Implementing mod function in C

by alex

Something some people don’t realize is that C and several other programming languages don’t offer you the standard modulo operation but simply a remainder operation (this issue has been in any case discussed countless times, e.g. see, although most of the times without offering a solution).

The problem arises when people try to use the remainder operator, % or \text{rem} , for the modulo without realizing the implications of doing so.
I recall when a programmer I knew tried to write C code for a steering angle sensor system using the % operator for the mod operation (which was needed by the algorithm), leading to erratic and difficult to debug results (in this case, a function that was supposed to be smooth exhibited erratic jumps), leaving me the job to understand the algorithm and then find the bug.
Note that the C standard defines the remainder of an integer division via the % operator for positive integers. For negative integers the operation is implementation dependent and only fixed by the C99 standard or newer. Note that the remainder can be negative but the modulo can’t, and that \mod(a,b) is contained in [0,b[ :

Modulo vs remainder operation for fixed divisor.

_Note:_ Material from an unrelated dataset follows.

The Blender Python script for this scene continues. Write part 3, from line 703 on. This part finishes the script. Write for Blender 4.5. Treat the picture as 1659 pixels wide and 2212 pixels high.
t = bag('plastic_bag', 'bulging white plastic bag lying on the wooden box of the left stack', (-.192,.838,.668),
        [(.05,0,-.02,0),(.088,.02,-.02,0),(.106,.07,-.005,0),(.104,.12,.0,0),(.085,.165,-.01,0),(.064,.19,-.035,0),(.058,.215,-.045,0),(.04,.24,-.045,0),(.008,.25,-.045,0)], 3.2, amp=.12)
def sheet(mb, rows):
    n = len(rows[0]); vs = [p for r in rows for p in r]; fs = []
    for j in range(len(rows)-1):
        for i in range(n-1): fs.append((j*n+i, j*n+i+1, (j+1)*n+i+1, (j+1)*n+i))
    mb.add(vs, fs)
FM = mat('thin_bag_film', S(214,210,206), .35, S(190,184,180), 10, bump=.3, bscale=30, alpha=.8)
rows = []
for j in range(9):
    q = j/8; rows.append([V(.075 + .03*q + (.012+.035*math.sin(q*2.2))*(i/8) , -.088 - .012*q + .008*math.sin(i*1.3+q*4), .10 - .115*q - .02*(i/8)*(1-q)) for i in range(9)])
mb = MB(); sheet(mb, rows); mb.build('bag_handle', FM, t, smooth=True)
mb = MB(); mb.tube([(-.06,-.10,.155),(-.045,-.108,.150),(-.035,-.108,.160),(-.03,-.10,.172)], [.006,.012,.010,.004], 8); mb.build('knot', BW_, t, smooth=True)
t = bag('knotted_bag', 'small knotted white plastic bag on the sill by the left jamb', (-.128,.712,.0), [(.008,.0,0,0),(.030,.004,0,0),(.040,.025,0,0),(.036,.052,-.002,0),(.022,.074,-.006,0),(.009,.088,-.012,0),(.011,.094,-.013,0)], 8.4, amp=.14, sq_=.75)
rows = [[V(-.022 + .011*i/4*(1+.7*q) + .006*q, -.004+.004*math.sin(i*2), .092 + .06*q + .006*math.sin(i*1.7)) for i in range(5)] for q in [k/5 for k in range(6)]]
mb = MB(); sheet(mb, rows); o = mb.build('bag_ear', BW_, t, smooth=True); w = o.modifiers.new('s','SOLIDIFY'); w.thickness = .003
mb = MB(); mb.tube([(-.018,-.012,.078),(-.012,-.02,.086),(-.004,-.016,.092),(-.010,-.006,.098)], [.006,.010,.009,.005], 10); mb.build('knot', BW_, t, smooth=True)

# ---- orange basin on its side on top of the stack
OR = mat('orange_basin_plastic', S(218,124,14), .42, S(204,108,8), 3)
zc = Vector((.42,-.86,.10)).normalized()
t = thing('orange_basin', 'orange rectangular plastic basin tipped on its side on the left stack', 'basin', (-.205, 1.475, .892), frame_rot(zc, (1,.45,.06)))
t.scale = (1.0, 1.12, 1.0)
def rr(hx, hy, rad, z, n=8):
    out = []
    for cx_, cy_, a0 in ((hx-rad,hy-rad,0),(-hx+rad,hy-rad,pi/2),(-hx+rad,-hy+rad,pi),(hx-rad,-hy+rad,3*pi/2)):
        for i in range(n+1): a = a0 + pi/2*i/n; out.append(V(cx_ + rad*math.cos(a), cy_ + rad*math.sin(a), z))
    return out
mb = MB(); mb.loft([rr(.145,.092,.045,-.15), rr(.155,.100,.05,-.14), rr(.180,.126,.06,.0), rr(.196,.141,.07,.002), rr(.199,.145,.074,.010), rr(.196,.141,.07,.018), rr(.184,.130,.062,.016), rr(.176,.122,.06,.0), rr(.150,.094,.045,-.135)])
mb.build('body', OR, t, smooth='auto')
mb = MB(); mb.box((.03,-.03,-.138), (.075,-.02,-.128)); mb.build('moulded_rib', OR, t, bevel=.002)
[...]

The question is then, if the remainder operation, % here also denoted as rem is available, how to leverage this to calculate the modulo operation? And here’s one way of doing it:

\mod (a,b) = \begin{cases} 0, & a = 0 \vee b = 0\\ b - \text{rem}(-a -1, b) -1, &a<0 \\ \text{rem} (a,b), &a>0\end{cases}.
Note that this is only valid for a non-negative divisor b, however the generalization is rather trivial and as is common practice to say, left as an exercise for the reader :).